Dentre obras da Marvel com a mistura de elementos de ação mais realistas com o mundo místico temos dois exemplos fora Eco, são eles Punho de Ferro (Iron Fist, 2017 – 2018) e Shang Chi e a Lenda dos Dez Anéis (Shang-Chi and the Legend of the Ten Rings, 2021). Se a primeira tem efeitos horríveis, uma falta da explicação decente para como a magia funciona e uma mistura podre do real e do místico, Shang Chi optou por transitar direto de um mundo para outro. Mesmo assim, a narrativa da magia dentro do “mundo real” ainda se traduzia muito bem, pois além de tudo é um orçamento de longa metragem da Marvel. Eco está, nesse sentido, no meio, pois seus poderes são apresentados de uma forma razoável, mas não muito bem explicados e os efeitos não se traduzem tão bem no seriado. 

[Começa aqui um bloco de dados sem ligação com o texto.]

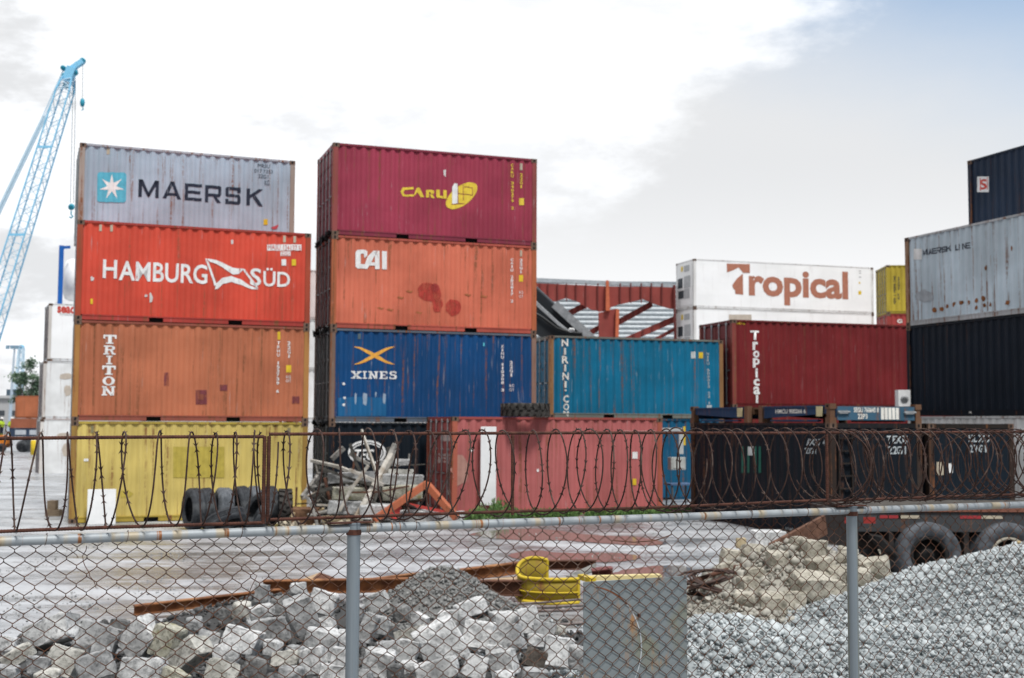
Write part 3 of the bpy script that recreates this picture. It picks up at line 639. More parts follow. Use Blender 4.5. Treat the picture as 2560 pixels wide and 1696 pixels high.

Encerro esse texto falando com todas as palavras como Eco é uma das obras mais importantes da Marvel em inúmeros contextos sociais, com uma ótima história, ótimas atuações e uma bela mensagem. Infelizmente por razões óbvias o seriado é o com menor número de episódios da história do UCM, além de ser alvo de críticas por ter uma protagonista PCD, mulher, surda e indígena. Algumas estruturas são bem mais difíceis de quebrar, não é como se a Marvel e a Disney fossem reais aliadas dessas causas, mas em termos de narrativas e produções fizeram algo importante. A estreia do seriado impulsionou no Disney+ seriados como Gavião Arqueiro, Demolidor e O Justiceiro (The Punisher, 2017 – 2019), além de ter marcado e confirmado a existência dos eventos das séries da Netflix no UCM. É de se esperar mais da personagem de Alaqua Cox no futuro da Marvel, pela surpreendentemente boa recepção do público ao seriado.